The principles underlying the changes to GCSE maths are sound. But the practicalities are less so. For a start, where will all the extra teachers come from?

When Michael Gove announced last November that maths GCSE was going to get tougher, I doubt many of us realised just how tough. From September, it will almost double in size.

The new qualification will provide greater challenge for the most able students. This is a welcome change; it will better prepare students for the demands of maths A-level. At present a student can get an A* in maths GCSE if they are bright and hard-working, even if they have gaps in their underlying mathematical understanding. From 2017, the top grade will be much harder to achieve and will require deep conceptual understanding of a broad range of mathematical topics, as well as strong reasoning and problem-solving skills.

The changes to the foundation tier focus on ensuring that every student masters fundamental maths. The syllabus now includes a large number of topics previously reserved for higher tier students, including quadratic equations and trigonometry.

Given that students often start year 7 sometimes not knowing their times-tables and even unable to tell the time, this will be challenging. At secondary school we have five years to build up their confidence and to develop their mathematical fluency and understanding of a broad curriculum. It’s a daunting task, but entirely worthwhile.

The reforms value mathematics as fundamental to facilitating learning in other subjects and the principles underlying the changes to GCSE are sound. Unfortunately the practicalities are less so.

Mr Gove’s announcement anticipated that schools would want to increase time spent teaching maths.
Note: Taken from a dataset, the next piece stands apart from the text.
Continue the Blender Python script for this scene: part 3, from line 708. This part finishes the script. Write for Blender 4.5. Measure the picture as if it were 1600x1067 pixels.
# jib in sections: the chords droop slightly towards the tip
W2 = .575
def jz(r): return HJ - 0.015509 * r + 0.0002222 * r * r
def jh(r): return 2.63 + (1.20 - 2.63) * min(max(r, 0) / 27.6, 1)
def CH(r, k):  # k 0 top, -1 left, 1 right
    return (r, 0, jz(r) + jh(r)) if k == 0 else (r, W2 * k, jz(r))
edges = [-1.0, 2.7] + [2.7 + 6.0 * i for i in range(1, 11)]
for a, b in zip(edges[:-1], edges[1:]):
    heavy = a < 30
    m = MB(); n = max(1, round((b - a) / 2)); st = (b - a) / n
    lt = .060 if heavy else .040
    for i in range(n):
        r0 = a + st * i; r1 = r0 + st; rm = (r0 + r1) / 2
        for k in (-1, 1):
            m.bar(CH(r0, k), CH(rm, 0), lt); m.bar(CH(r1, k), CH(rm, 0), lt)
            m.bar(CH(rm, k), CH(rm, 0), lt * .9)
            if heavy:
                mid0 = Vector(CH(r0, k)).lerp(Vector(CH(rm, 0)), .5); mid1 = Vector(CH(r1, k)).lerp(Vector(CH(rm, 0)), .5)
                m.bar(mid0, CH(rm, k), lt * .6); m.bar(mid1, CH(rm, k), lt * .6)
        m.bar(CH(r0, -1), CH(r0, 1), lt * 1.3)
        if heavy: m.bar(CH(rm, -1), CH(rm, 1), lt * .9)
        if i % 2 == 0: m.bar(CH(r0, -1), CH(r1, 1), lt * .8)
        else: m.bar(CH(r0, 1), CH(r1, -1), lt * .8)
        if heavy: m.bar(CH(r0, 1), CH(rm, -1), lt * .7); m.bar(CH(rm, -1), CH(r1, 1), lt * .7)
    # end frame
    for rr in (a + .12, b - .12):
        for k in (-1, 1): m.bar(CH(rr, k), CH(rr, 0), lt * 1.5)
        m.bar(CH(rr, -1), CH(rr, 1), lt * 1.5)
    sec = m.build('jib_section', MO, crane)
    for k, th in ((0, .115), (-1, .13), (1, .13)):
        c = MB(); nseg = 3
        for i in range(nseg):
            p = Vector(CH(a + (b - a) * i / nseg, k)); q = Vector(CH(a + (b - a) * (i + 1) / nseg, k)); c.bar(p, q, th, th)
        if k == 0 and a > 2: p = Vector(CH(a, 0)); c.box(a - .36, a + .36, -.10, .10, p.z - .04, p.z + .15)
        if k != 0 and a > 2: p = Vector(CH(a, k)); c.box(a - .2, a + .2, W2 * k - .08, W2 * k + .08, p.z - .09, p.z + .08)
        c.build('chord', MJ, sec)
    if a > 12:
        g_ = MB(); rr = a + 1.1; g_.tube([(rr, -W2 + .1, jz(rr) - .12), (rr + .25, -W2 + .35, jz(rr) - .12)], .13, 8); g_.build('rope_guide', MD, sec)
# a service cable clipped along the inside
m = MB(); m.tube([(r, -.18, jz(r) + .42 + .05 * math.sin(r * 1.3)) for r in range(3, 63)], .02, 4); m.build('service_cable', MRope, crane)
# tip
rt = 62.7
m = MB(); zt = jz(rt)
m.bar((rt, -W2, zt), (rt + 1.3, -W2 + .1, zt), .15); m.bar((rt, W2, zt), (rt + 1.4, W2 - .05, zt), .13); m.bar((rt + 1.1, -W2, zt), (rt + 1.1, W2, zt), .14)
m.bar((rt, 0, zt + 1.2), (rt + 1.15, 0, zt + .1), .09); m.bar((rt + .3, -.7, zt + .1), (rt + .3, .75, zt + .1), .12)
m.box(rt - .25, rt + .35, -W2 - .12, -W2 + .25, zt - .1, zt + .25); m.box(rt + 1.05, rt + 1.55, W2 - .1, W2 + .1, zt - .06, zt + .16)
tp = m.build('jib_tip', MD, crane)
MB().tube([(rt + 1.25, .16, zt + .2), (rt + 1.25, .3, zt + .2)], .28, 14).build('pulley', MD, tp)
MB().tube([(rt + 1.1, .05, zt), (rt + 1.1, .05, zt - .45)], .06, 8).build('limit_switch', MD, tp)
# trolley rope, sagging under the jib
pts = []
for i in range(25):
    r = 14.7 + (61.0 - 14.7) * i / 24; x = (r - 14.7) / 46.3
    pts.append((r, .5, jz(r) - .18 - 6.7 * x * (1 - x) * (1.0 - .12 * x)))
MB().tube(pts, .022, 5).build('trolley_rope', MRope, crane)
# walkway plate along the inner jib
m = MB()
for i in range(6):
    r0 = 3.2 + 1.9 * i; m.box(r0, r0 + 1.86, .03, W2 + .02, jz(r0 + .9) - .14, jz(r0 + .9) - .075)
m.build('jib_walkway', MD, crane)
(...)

Given the amount of new topics there is clearly a need for a significant increase in contact time, and not just at GCSE. To master the underlying conceptual knowledge, more maths teaching time is also needed at key stage 3.

Entire cohorts will sit their exams in 2017 woefully unprepared

Proactive schools are ahead of the game – they have already implemented new schemes of work, accompanied by an increased number of maths lessons at both key stages 3 and 4. In many cases, time at key stage 4 has been found by reducing the number of GCSEs taken by the 2017 cohort. Where key stage 3 maths teaching time has been increased, this may have been achieved by reducing lessons in subjects such as dance or drama.

Schools that choose not to increase maths teaching time are likely come unstuck two years from now. They may end up rushing through the syllabus or simply be unable to complete it. Entire cohorts will sit their exams in 2017 woefully unprepared. Why aren’t these schools following the government’s advice to increase
teaching time in maths? In most cases it’s because they will be unable to staff the additional lessons.

And here we have the real problem. To add an extra hour a week of maths lessons, schools will need to recruit an additional maths teacher. This is where the plan starts to fall apart. Currently around one in five schools has a vacancy in maths – and the recruitment crisis is worsening. With the requirements of the new GCSE, plus the introduction of the new core maths post-16 qualifications, the number of vacancies is set to rise dramatically this year. Where will the teachers come from to fill them? Demand is increasing at the same time that supply is falling.

Has the government put the cart before the horse? Before devising a new qualification that requires additional teachers, they should have ensured a sufficient supply of maths teachers. This isn’t just a recruitment crisis. It’s a failure of education for a generation of young people. It’s a catastrophe for the country. The government is concerned about the UK’s global competitiveness and they’ve determined that maths education is the key. But without teachers, we can’t implement their policies. It doesn’t take a mathematician to see that the numbers just don’t add up.